Volkswagen unveiled an electric SUV that it will build in China from 2021, stepping up its production of zero-emission vehicles to take on Tesla in the world’s biggest car market. vw described its new car as “a lounge on wheels”. See article.
America’s big banks reported earnings for the first three months of the year. JPMorgan Chase made a net profit of $9.2bn, a record for the bank. A strong showing in consumer lending drove Bank of America’s net income of $7.3bn. Citigroup’s $4.7bn profit was boosted by investment banking. And Wells Fargo, which is trying to put a series of scandals behind it, saw its income rise by 16% compared with the same three months last year, to $5.9bn, thanks to one-off gains. Profit at Goldman Sachs dropped by a fifth, to $2.2bn, as trading revenues tumbled. See article.
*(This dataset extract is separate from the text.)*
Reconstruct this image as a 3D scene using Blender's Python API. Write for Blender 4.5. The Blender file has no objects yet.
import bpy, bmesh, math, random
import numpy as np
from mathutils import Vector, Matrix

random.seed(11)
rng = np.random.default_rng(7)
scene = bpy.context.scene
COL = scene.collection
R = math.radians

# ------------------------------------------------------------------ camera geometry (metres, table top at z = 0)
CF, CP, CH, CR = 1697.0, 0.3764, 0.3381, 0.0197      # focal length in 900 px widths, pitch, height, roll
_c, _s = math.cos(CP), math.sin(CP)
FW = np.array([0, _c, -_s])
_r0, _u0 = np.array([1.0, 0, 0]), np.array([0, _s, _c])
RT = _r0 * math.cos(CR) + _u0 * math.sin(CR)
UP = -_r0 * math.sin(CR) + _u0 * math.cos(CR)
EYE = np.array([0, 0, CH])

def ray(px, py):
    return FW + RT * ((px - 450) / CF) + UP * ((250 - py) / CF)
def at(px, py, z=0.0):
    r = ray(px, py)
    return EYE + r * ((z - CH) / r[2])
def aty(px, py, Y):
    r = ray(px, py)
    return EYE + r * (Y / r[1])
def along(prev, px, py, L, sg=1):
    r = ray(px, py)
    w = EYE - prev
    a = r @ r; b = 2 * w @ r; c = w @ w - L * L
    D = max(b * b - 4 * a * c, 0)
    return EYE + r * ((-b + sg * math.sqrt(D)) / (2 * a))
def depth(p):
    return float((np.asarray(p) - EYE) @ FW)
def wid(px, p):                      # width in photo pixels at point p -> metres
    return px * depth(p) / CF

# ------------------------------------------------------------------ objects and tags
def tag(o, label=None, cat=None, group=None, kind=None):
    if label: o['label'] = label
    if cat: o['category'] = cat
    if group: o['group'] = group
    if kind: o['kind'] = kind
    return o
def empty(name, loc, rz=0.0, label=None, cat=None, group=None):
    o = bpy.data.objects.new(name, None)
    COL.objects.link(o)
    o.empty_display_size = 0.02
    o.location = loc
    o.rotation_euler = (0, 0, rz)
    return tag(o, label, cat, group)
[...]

UniCredit’s parent company and the Italian bank’s German and Austrian subsidiaries reached a settlement with American regulators for violating sanctions against Iran, Libya and other countries between 2002 and 2011. The banks will pay a $1.3bn fine. The German subsidiary also pleaded guilty to steering at least $393m through the American financial system on behalf of sanctioned entities. It is the second big penalty for sanctions-busting recently, following a $1.1bn fine slapped on Standard Chartered.
Publicis undertook the biggest acquisition in its 93-year history when it agreed to buy Epsilon, a digital-marketing agency, for $4.4bn. The deal goes some way in helping the French advertising group, which counts Saatchi & Saatchi among its assets, to meet the challenge posed by Google, Facebook and other online-advertising platforms.
Jet Airways’ share price plunged amid reports that it would have to cease all operations. The Indian airline is beset by a funding crisis that has left some staff unpaid since December and led to its aircraft being seized by creditors. It recently cancelled all its international flights.
The ripples from the grounding of Boeing’s 737 MAX aircraft following two fatal crashes continued to be felt across the airline industry. American Airlines cancelled all flights on MAX jets until mid-August (it had hoped to find substitute planes). That came after Southwest, which has the largest fleet of MAX aircraft, extended its flight cancellations.
Disney took the wraps off its new video-streaming service, entering a market dominated by Netflix and Amazon. Disney+ will launch in November in America and in later months worldwide. It will feature Disney’s own rich catalogue of films, as well as the Marvel, Pixar and Star Wars franchises, and cost half as much as Netflix. Disney is clearly no dumbo when it comes to price wars.